The Roman Catholic Church, through its Popes, can trace its beginnings all the way back to Peter. However, one thousand years ago, the church was fractured, leaving the Roman Catholic Church and Orthodox Church. Today, the greatest number of Orthodox Christians are in Russia. In 2004, Pope John Paul II sent the famous icon of Our Lady of Kazan, which he obtained from the World Apostolate of Fatima, back to Russia. She is the patroness of households in Russian families.
An Orthodox Archbishop a decade ago wrote to the Pope for the purpose of entering his society and priests into communion with the Roman Catholic Church, while remaining Orthodox. In a similar letter to the Archbishop of Constantinople, the reasons explained for doing this was the apparitions of the Holy Theotokos at Soufanieh, Damascus, Syria. There the ever Virgin Mary told the seer that Our Lord desires His church to be reunited and that it have one day for Pascha (Easter).

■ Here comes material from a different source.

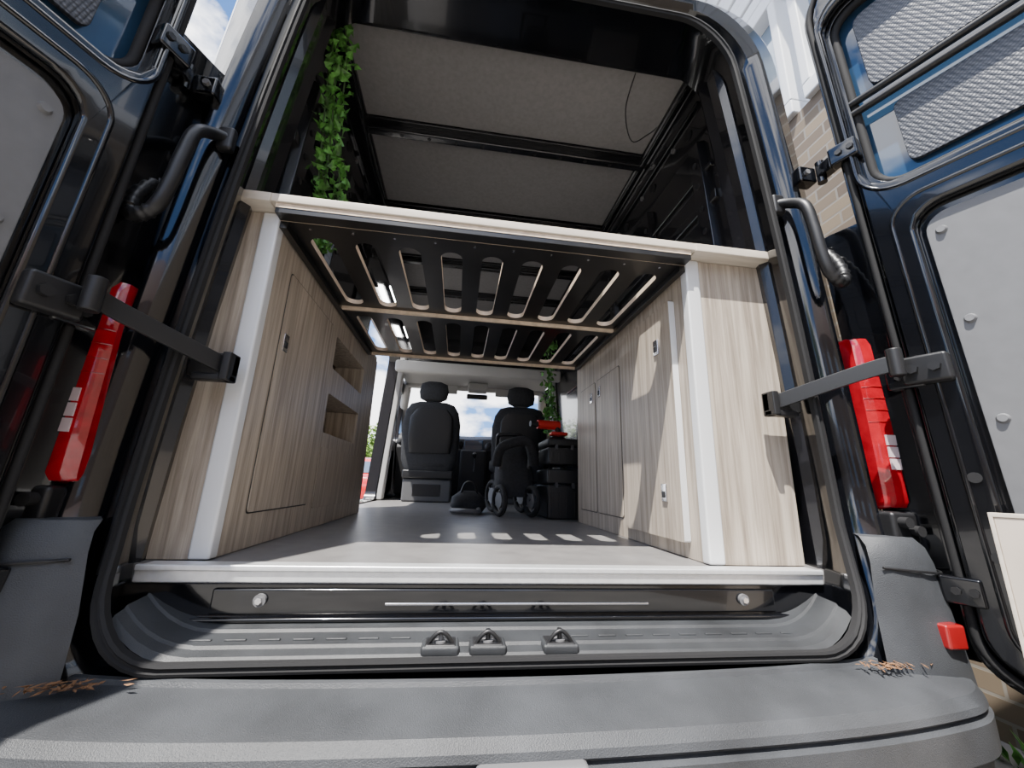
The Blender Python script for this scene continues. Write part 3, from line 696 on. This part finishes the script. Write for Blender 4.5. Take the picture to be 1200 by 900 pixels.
hs=empty('brick_house',(0,-14,GZ))  # added out of view behind the camera to darken paint reflections
sheet('house_front',[(-9,GZ),(9,GZ),(9,4.4),(-9,4.4)],[],0.0,0.3,'brickx',hs,lambda p:(p[0],-14-p[2],p[1]))
mk('house_roof',[(-9.4,-13.6,4.3),(9.4,-13.6,4.3),(9.4,-18,7.2),(-9.4,-18,7.2),(-9.4,-18,4.3),(9.4,-18,4.3)],[(0,1,2,3),(0,3,4),(1,5,2),(3,2,5,4)],'tile',hs,smooth=False)
for k,x in enumerate((-6.5,-2.5,2.2,6.5)):
    for z in (0.1,2.6):
        box('house_window_frame',x-0.8,x+0.8,-14.02,-13.95,z,z+1.2,'upvc',hs,0.01)
        for j in (-1,1): box('house_window_pane',x+j*0.38-0.34,x+j*0.38+0.34,-13.95,-13.93,z+0.07,z+1.13,'wglass',hs,0)
fn=empty('garden_fence',(-7.5,0,GZ))  # out-of-view fence, added along with the house for darker reflections
for k in range(90):
    y=-13+k*0.2
    box('fence_board',-7.5-0.015*(k%2),-7.48-0.015*(k%2),y,y+0.19,GZ,GZ+1.8,'fence',fn,0.0)
box('fence_rail',-7.48,-7.43,-13,5,GZ+1.5,GZ+1.58,'fence',fn,0)
CX,CYY=-3.05,14
car=empty('car',(CX,CYY,GZ))
prof=[(-2.0,0.25),(-2.05,0.55),(-1.95,0.85),(-1.55,0.95),(-1.2,1.35),(-0.9,1.45),(0.3,1.45),(0.7,1.30),(1.15,0.95),(1.85,0.82),(2.05,0.6),(2.0,0.25)]
rgs=[]
for dx,k in ((-0.85,0.0),(-0.80,0.06),(0,0.08),(0.80,0.06),(0.85,0.0)):
    rgs.append([(CX+dx*(1 if z<0.96 else 0.82),CYY+y*(1+k*0.3),GZ+z*(1+k*0.2)) for y,z in prof])
loft('car_body',rgs,'carred',car,caps=True,bevel=0.04)
for s in (-1,1):
    for y in (-1.25,1.3): 
        cyl('car_tyre',(CX+s*0.78,CYY+y,GZ+0.31),(1,0,0),0.31,0.2,'tyre',car,24,bevel=0.02)
        cyl('car_hub',(CX+s*0.88,CYY+y,GZ+0.31),(1,0,0),0.19,0.02,'alu',car,16)
    mk('side_glass',[(CX+s*0.85,CYY-1.35,GZ+1.0),(CX+s*0.85,CYY+0.95,GZ+1.0),(CX+s*0.73,CYY+0.45,GZ+1.36),(CX+s*0.73,CYY-1.05,GZ+1.36)],[(0,1,2,3)],'glass',car)
mk('rear_glass',[(CX-0.65,CYY-1.58,GZ+1.0),(CX+0.65,CYY-1.58,GZ+1.0),(CX+0.58,CYY-1.26,GZ+1.34),(CX-0.58,CYY-1.26,GZ+1.34)],[(0,1,2,3)],'glass',car)
for s in (-1,1): box('car_rear_lamp',CX+s*0.7-0.1,CX+s*0.7+0.1,CYY-2.07,CYY-2.0,GZ+0.62,GZ+0.78,'redd',car,0.02)

# ---------------------------------------------------------------- light
w=bpy.data.worlds.new('sky'); S.world=w; w.use_nodes=True
nt=w.node_tree; bg=nt.nodes['Background']
tc=nt.nodes.new('ShaderNodeTexCoord')
sp=nt.nodes.new('ShaderNodeSeparateXYZ'); nt.links.new(tc.outputs['Generated'],sp.inputs[0])
gr=nt.nodes.new('ShaderNodeValToRGB'); e=gr.color_ramp.elements
e[0].position=0.0; e[0].color=(0.26,0.47,0.85,1); e[1].position=0.7; e[1].color=(0.08,0.20,0.52,1)
k=e.new(0.25); k.color=(0.12,0.32,0.78,1)
nt.links.new(sp.outputs['Z'],gr.inputs['Fac'])
mp=nt.nodes.new('ShaderNodeMapping'); mp.inputs['Scale'].default_value=(1,1,1.9); mp.inputs['Location'].default_value=(0.35,0.1,0.2)
nt.links.new(tc.outputs['Generated'],mp.inputs['Vector'])
nz=nt.nodes.new('ShaderNodeTexNoise'); nz.inputs['Scale'].default_value=4.2; nz.inputs['Detail'].default_value=9; nz.inputs['Roughness'].default_value=0.55
nt.links.new(mp.outputs[0],nz.inputs['Vector'])
cr_=nt.nodes.new('ShaderNodeValToRGB'); e=cr_.color_ramp.elements; e[0].position=0.47; e[0].color=(0,0,0,1); e[1].position=0.57; e[1].color=(1,1,1,1)
nt.links.new(nz.outputs['Fac'],cr_.inputs['Fac'])
mx=nt.nodes.new('ShaderNodeMix'); mx.data_type='RGBA'
nt.links.new(cr_.outputs['Color'],mx.inputs['Factor']); nt.links.new(gr.outputs['Color'],mx.inputs['A']); mx.inputs['B'].default_value=(1.8,1.8,1.85,1)
nt.links.new(mx.outputs['Result'],bg.inputs['Color']); bg.inputs['Strength'].default_value=2.5
sl=bpy.data.lights.new('sun','SUN'); sl.energy=16.0; sl.angle=0.009; sl.color=(1.0,0.96,0.9)
so=bpy.data.objects.new('sun',sl); S.collection.objects.link(so)
so.rotation_euler=Vector((0.24,0.36,-0.88)).to_track_quat('-Z','Y').to_euler()

# ---------------------------------------------------------------- camera
cam=bpy.data.cameras.new('camera'); co=bpy.data.objects.new('camera',cam); S.collection.objects.link(co)
cam.sensor_width=36; cam.lens=458/1200*36; cam.clip_start=0.02; cam.clip_end=300
r=Vector((0.990,-0.1364,0.0346)).normalized(); b=Vector((-0.1238,-0.9608,-0.2476)).normalized(); u=b.cross(r).normalized(); r=u.cross(b)
co.matrix_world=Matrix(((r.x,u.x,b.x,0),(r.y,u.y,b.y,0),(r.z,u.z,b.z,0),(0,0,0,1)))
S.camera=co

She told the seer that those who divided the Church were wrong, those who kept it apart are wrong, that it is up to us to reunite it, and that if we do not reunite it, He will reunite it Himself and rake it over the heads of those who oppose Him. "We firmly believe these apparitions are happening and are true," wrote the Orthodox Archbishop to the Pope, the Archbishop of Constantinople and the Orthodox Patriarch of Moscow.
The late Sister Lucia of Fatima fame, said that Christian unity was always part of the purpose of the collegial consecration of Russia to the Immaculate Heart of Mary, accomplished on March 25, 1984, by Pope John Paul II and the bishops, including Orthodox bishops, in communion with him.